The swamp is being drained. Richard Cordray, director of the Consumer Financial Protection Bureau, recently announced his plan to resign by the end of the month. Cordray is expected to run for governor in Ohio next year.
Good riddance. Since its inception in 2010, Cordray’s agency has grown into Washington’s most unaccountable regulator. The CFPB receives its funding as a fixed percentage of the Federal Reserve’s annual budget, exempting the agency from the normal appropriations process. If he hadn’t resigned, Cordray could only have left his post if he was fired by the president and for just cause — a nearly impossible task.
Over the years, Cordray leveraged his unilateral power to target credit card companies, traditional banks, and different types of lenders. The CFPB has issued more than $5 billion in penalties, punishing financial institutions and other businesses in the name of “consumer protection.” Credit unions saw a $7 billion regulatory hit in one recent year, if you account for lost revenue.
Worse yet, the rogue agency ramped up its already excessive rulemaking in the last few weeks of Cordray’s tenure. Perhaps CFPB officials saw the writing on the wall, churning out new rules before Cordray could be replaced by a less partisan director. Whatever the case, the rules were sweeping and deeply misguided.
Take the CFPB’s arbitration ban, which would have barred many financial consumers from using arbitration to resolve disputes. Peddled by Cordray and Sen. Elizabeth Warren, D-Mass., the arbitration rule would have opened the door to widespread class-action litigation risk for almost all consumer finance companies that currently utilize arbitration language in contracts with customers, leaving these companies vulnerable to significant legal fees and damages — justified or not.
Research shows that the arbitration rule would have exposed financial institutions to 3,000 more class-action lawsuits over the next five years, which would impose more than $500 million in legal defense fees. Trial lawyers, a key Democratic constituency, would have received about $330 million. In the CFPB’s own words, “hundreds of millions of dollars” were at stake, and Democratic attorneys stood to gain the most.
Fortunately, the Senate recently repealed the arbitration rule, protecting employers and the customers they serve. Sen. John Cornyn, R-Texas, put it best when he called the rule a “harmful regulation that imposes obvious costs and offers invisible benefits.”

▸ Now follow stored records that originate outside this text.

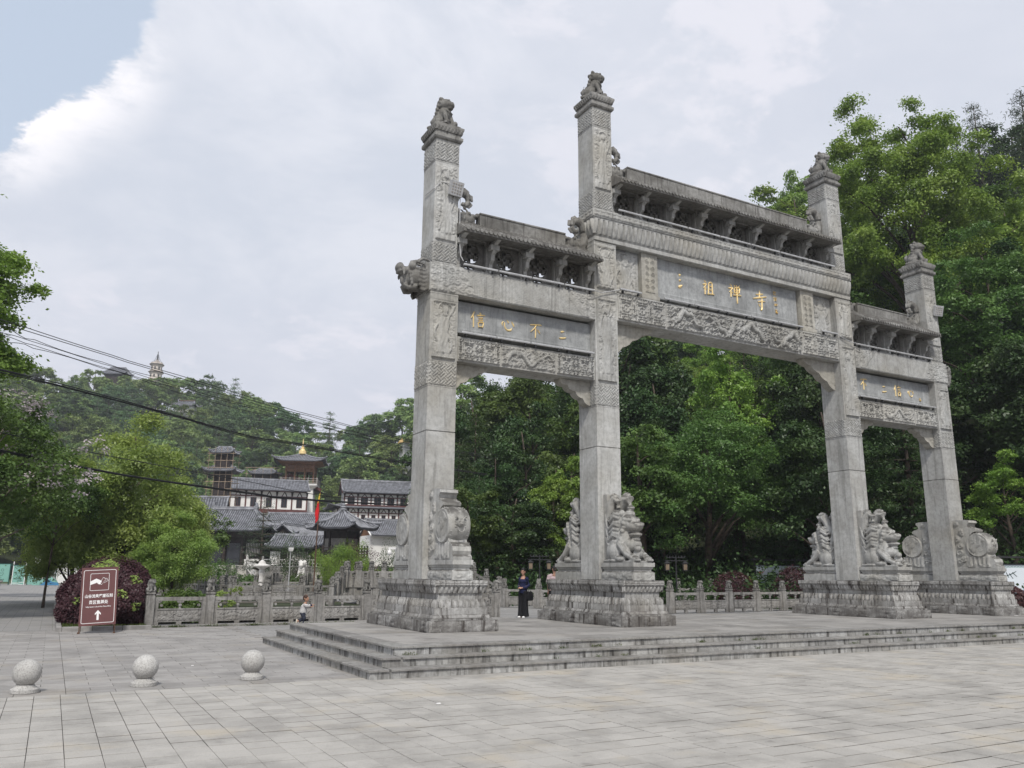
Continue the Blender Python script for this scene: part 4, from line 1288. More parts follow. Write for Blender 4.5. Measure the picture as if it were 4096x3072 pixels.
def tree(name, label, cat, seed, w, h, z0, leaf, mat, ncl=40, nsub=8, per=30, bark='bark', r=None, limbs=12, group=None, **k):
    rng = np.random.RandomState(seed)
    up = k.pop('up', .35); asp = k.pop('aspect', .55); hg = k.get('hang', 0); lean = k.pop('lean', .03); top = k.pop('top', .88)
    P, O, C = crown_points(rng, w, h, z0, ncl, nsub, per, **k)
    t = thing(name, label, cat, (0, 0, 0), 0, group)
    link('crown', leaves_mesh('crown', P, leaf, rng, up, O, asp, hg), M[mat], t)
    link('trunk', trunk_mesh('trunk', rng, w, h, z0, C, r or .018*(h+z0)+.05, limbs, lean, top), M[bark], t)
    return t
def conifer(name, label, cat, seed, w, h, z0, leaf, mat, tiers=12, arms=7, per=260, bark='bark', group=None, droop=.18, tuft=.5, aspect=.16):
    rng = np.random.RandomState(seed)
    P, O = [], []
    b = MB()
    H = z0+h
    b.tube([(0, 0, -.3), (.05, 0, H*.5), (0, .04, H*.97)], [.016*H+.04, .010*H, .02], 7)
    for i in range(tiers):
        f = (i+.3)/tiers
        z = z0+h*f*0.97
        rad = w/2*(1-f)**.75*rng.uniform(.75, 1.15)+.06*w
        na = max(3, int(arms*(1-f*.5)))
        for k in range(na):
            a = 2*PI*(k+rng.uniform(-.3, .3))/na+i*1.3
            L_ = rad*rng.uniform(.6, 1.15)
            tip = np.array((math.cos(a)*L_, math.sin(a)*L_, z-L_*droop+rng.uniform(-.2, .2)))
            root = np.array((0, 0, z))
            b.tube([tuple(root), tuple((root+tip)/2+np.array((0, 0, .05*L_))), tuple(tip)], [.012*H*(1-f)+.015, .02, .008], 4)
            m = int(per*L_/(w/2)*rng.uniform(.7, 1.2))+8
            t = rng.uniform(.25, 1.05, m)**.7
            c = root+(tip-root)*t[:, None]
            g = rng.normal(size=(m, 3))*np.array((1, 1, .45))*(tuft*(.25+.35*t))[:, None]*(w*.09)
            P.append(c+g)
            o = np.array((math.cos(a), math.sin(a), .9)); o /= np.linalg.norm(o)
            O.append(np.repeat(o[None, :], m, 0))
    P = np.concatenate(P); O = np.concatenate(O)
    t = thing(name, label, cat, (0, 0, 0), 0, group)
    link('crown', leaves_mesh('crown', P, leaf, rng, .1, O*.3, aspect), M[mat], t)
    link('trunk', b.mesh('trunk', True), M[bark], t)
    return t
def put(t, x, y, rot=0, s=1.0, sz=None, z=None):
    t.location = (x, y, float(terr(x, y)) if z is None else z)
    t.rotation_euler = (0, 0, rot); t.scale = (s, s, sz or s)
    return t
def again(t, x, y, rot, s, sz=None, z=None, label=None, group=None):
    c = copy_tree(t)
    if label: c['label'] = label
    if group: c['group'] = group
    return put(c, x, y, rot, s, sz, z)

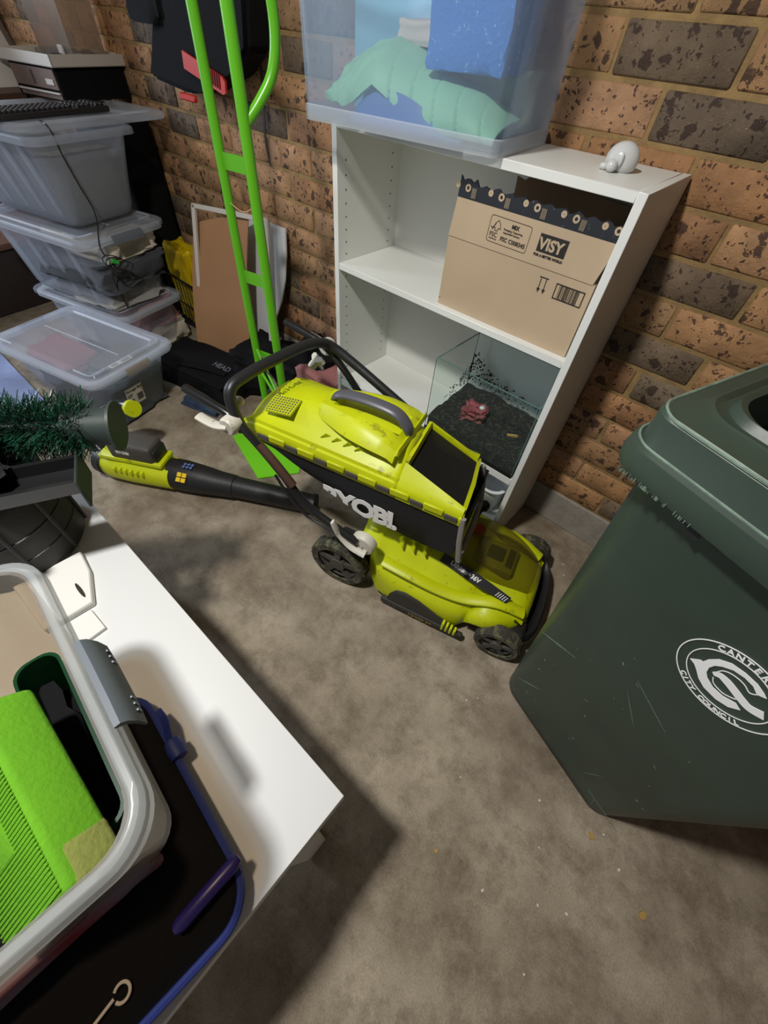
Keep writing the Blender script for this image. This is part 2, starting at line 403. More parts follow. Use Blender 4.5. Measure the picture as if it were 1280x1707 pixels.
bw, bh, bt = .2295, .0755, .012
bm = B(); box(bm, -bw/2, bw/2, -.004, bt, -bh/2, bh/2, .0035, 1)
bme = finish(bm, True, 50); bme.name = 'brick'; bme.materials.append(M_['brick'])
bmd = bme.copy(); bmd.materials.clear(); bmd.materials.append(M_['brickd'])
DARK = [(.68, 1.22), (.80, 1.135), (.92, 1.30), (.912, .87), (.98, .69), (1.0, .60), (-.83, .534), (-.76, .374), (-.37, 1.22), (-.437, 1.10), (-.28, .80), (-.66, .45), (-.6, .36), (-.684, .96), (-1.75, .95)]
rows, cols = 15, 20
extra = B()
k = 0
for r in range(-0, 28):
    zc = .142 + .0863 * (r + .5)
    for c in range(-1, 28):
        xc = .5595 + .24 * (c - 15) + (.12 if r % 2 else 0) + .115 + random.uniform(-.003, .003)
        if xc < -3.5 or xc > 2.9: continue
        j = random.uniform(-.0015, .0012)
        if r < rows and -3.15 < xc < 1.5 and k < 300:
            dk_ = any(abs(xc-a) < .12 and abs(zc-b) < .043 for a, b in DARK) or ((xc < -.9 or xc > 1.05) and random.random() < .22)
            o = bpy.data.objects.new('brick', bmd if dk_ else bme); COL.objects.link(o); o.parent = wall
            o.location = (xc, WY - .0005 + j, zc + random.uniform(-.0012, .0012)); o.rotation_euler = (random.uniform(-.006, .006), random.uniform(-.006, .006), random.uniform(-.006, .006)); k += 1
        elif zc < 2.44:
            box(extra, xc-bw/2, xc+bw/2, WY-.004, WY+.01, zc-bh/2, zc+bh/2)
o = ob('outer_bricks', extra, 'brick', wall, smooth=False); o['kind'] = 'stuff'

# ------------------------------------------------------------ bookshelf
SH = thing('bookshelf', 'white melamine bookshelf with two open shelves against the brick wall', 'bookshelf')
T = .018; W, D, H = .801, .271, 1.061
for n, x0 in (('side_panel', 0), ('side_panel', W - T)):
    bm = B(); box(bm, x0, x0+T, 0, D, 0, H, .0012); ob(n, bm, 'white', SH)
def shelfb(name, z, th):
    bm = B(); box(bm, T+.0004, W-T-.0004, .0015, D-.006, z-th, z, .0012); return ob(name, bm, 'white', SH)
shelfb('top_panel', H, T); shelfb('shelf', .734, T); shelfb('shelf', .330, .026); shelfb('bottom_panel', .082, T)
bm = B(); box(bm, T, W-T, .012, .028, 0, .0638); ob('plinth', bm, 'white', SH)
bm = B(); box(bm, .002, W-.002, D-.0058, D, .03, H-.001); ob('back_panel', bm, 'white', SH)
bm = B()
for y in (.034, .227):
    for i in range(26):
        z = .977 - .032 * i - (.064 * 0 if y < .1 else 0)
        if z < .12 or abs(z - .725) < .02 or abs(z - .317) < .025: continue
        for x, s in ((T, 1), (W-T, -1)):
            lathe(bm, [(.0024, -.001), (.0024, .0003)], 8, frameM((x, y, z), (0, 1, 0), (0, 0, 1) if s > 0 else (0, 0, -1)))
o = ob('dowel_holes', bm, 'hole', SH); o['kind'] = 'stuff'

# ------------------------------------------------------------ clear tubs
def tub(name, label, loc, yaw, Lx, Ly, Hh, mt='clear', rimmat='rim', taper=.03, lid=None, clips=(), ribs=0, group=None, cat='storage tub', rim=.028, sides=(), ro=.05, cscale=1., cw0=.056, band=False):
    t = thing(name, label, cat, loc, yaw, group)
    th = .003
    def prof(z, ins): f = 1 - z / Hh; return rrect(Lx - 2*rim - 2*taper*f - 2*ins, Ly - 2*rim - 2*taper*f - 2*ins, ro - .01, 6)
    bm = B()
    rs = [ring_z(prof(0, .012), 0), ring_z(prof(0, .0), .014), ring_z(prof(.03, 0), .03), ring_z(prof(.032, -.002), .034), ring_z(prof(Hh*.5, 0), Hh*.5), ring_z(prof(Hh, 0), Hh-.004)]
    rs += [ring_z(prof(Hh, th), Hh-.004), ring_z(prof(Hh*.5, th), Hh*.5), ring_z(prof(.03, th), .03), ring_z(prof(0, th+.004), .006)]
    rings(bm, rs, True, True); ob('body', bm, mt, t)
    if band:
        bm = B(); pf = lambda z, i: ring_z(prof(z, -i), z)
        rr = [pf(.0, .001), pf(.0, .004), pf(.026, .004), pf(.028, .001)]; rr.append(rr[0]); rings(bm, rr, False, False); ob('base_band', bm, 'rim', t)
    bm = B()
    rr = [ring_z(rrect(Lx-2*rim, Ly-2*rim, ro-.01, 8), Hh-.003), ring_z(rrect(Lx-2*rim+.006, Ly-2*rim+.006, ro-.008, 8), Hh), ring_z(rrect(Lx-.012, Ly-.012, ro, 8), Hh),
          ring_z(rrect(Lx-.002, Ly-.002, ro, 8), Hh-.005), ring_z(rrect(Lx, Ly, ro, 8), Hh-.022), ring_z(rrect(Lx-.006, Ly-.006, ro, 8), Hh-.022), ring_z(rrect(Lx-.012, Ly-.012, ro, 8), Hh-.006), ring_z(rrect(Lx-2*rim-.0, Ly-2*rim-.0, ro-.01, 8), Hh-.006)]
    rr.append(rr[0]); rings(bm, rr, False, False); ob('rim', bm, rimmat, t)
    if ribs:
        bm = B()
        for s in sides:   # (axis, sign)
            for i in range(ribs):
                f = (i + .5) / ribs - .5
                if s[0] == 'y':
                    x = f * (Lx - .14); y0 = s[1] * (Ly/2 - rim - taper + .001); y1 = s[1] * (Ly/2 - rim + .001)
                    rings(bm, [[(x-.012, y0, .04), (x+.012, y0, .04), (x+.009, y0+s[1]*.008, .04), (x-.009, y0+s[1]*.008, .04)], [(x-.012, y1, Hh-.03), (x+.012, y1, Hh-.03), (x+.009, y1+s[1]*.008, Hh-.03), (x-.009, y1+s[1]*.008, Hh-.03)]])
                else:
                    y = f * (Ly - .12); x0 = s[1] * (Lx/2 - rim - taper + .001); x1 = s[1] * (Lx/2 - rim + .001)
                    rings(bm, [[(x0, y-.012, .04), (x0, y+.012, .04), (x0+s[1]*.008, y+.009, .04), (x0+s[1]*.008, y-.009, .04)], [(x1, y-.012, Hh-.03), (x1, y+.012, Hh-.03), (x1+s[1]*.008, y+.009, Hh-.03), (x1+s[1]*.008, y-.009, Hh-.03)]])
        o = ob('rib', bm, mt, t)
    if lid:
        bm = B(); z = Hh + .001
        rings(bm, [ring_z(rrect(Lx+.006, Ly+.006, ro, 8), z-.012), ring_z(rrect(Lx+.012, Ly+.012, ro, 8), z-.01), ring_z(rrect(Lx+.012, Ly+.012, ro, 8), z+.004), ring_z(rrect(Lx+.004, Ly+.004, ro, 8), z+.009),
                   ring_z(rrect(Lx-.05, Ly-.05, ro-.01, 8), z+.009), ring_z(rrect(Lx-.06, Ly-.06, ro-.012, 8), z+.016), ring_z(rrect(Lx-.10, Ly-.10, .03, 8), z+.016), ring_z(rrect(Lx-.115, Ly-.115, .025, 8), z+.009)], False, True)
        lo = ob('lid', bm, lid, t)
        bm = B()
        for sx in (-1, 1):
            for sy in (-1, 1):
                p = [(sx*(Lx/2-.13), sy*(Ly/2-.035), z+.017), (sx*(Lx/2-.06), sy*(Ly/2-.035), z+.017), (sx*(Lx/2-.042), sy*(Ly/2-.05), z+.017), (sx*(Lx/2-.042), sy*(Ly/2-.10), z+.017)]
                tube(bm, catmull(p, 5), .003, 6)
        tube(bm, [(-Lx/2+.09, 0, z+.012), (Lx/2-.09, 0, z+.012)], .002, 6)
        ob('lid_ridge', bm, rimmat, lo)
    for cx, cy, ang, cl in clips:
        bm = B(); Mx = Matrix.Translation((cx, cy, Hh)) @ Matrix.Rotation(R_(ang), 4, 'Z') @ Matrix.Diagonal((cscale, 1, cscale, 1)) @ Matrix.Translation((0, 0, -Hh))
        pr = [(.004, Hh+.012), (.014, Hh+.013), (.022, Hh+.004), (.03, Hh-.02), (.034, Hh-.05), (.03, Hh-.052), (.024, Hh-.022), (.016, Hh-.003), (.004, Hh+.006)]
        w0 = cw0
        rings(bm, [[Mx @ Vector((x, -w0, z)) for x, z in pr], [Mx @ Vector((x*1.06, -w0*.5, z)) for x, z in pr], [Mx @ Vector((x*1.06, w0*.5, z)) for x, z in pr], [Mx @ Vector((x, w0, z)) for x, z in pr]])
        co = ob('clip', bm, cl, t)
        bm = B()
        for yy in (-w0*.75, -w0*.6, -w0*.45, w0*.45, w0*.6, w0*.75):
            box(bm, .0325, .036, yy-.0015, yy+.0015, Hh-.045, Hh-.028, .0006, 1, Mx)
        ob('clip_rib', bm, cl, co, kind='stuff')
    return t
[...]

Lawmakers should keep up the momentum and take a closer at other recent CFPB regulations. In October, the agency finalized a rule targeting the payday loan industry, which provides short-term loans to low-income borrowers in need of capital. The rule requires payday lenders to verify a borrower’s income, major financial obligations, and borrowing history before issuing any loan. The agency has already issued a long list of “affordability criteria” to lengthen the payday lending process.
Current requirements governing short-term loans already ensure that customers know the terms and fees of their agreement, while the transaction itself remains quick and transparent. But the CFPB’s “payday rule” jeopardizes these transactions by imposing unreasonably high standards. It effectively eliminates the reason for choosing payday loans over traditional bank loans in the first place, erecting a barrier between low-income Americans and the credit they desperately need.
Given that nearly half of Americans are unable to cover an unexpected expense of $400, do they really need more red tape?
Consumers can exchange high-fives after Cordray’s departure. But they shouldn’t take a victory lap until his anti-consumer rule making is reversed in its entirety. Congress, you have a job to do.
Alfredo Ortiz is the president and CEO of the Job Creators Network.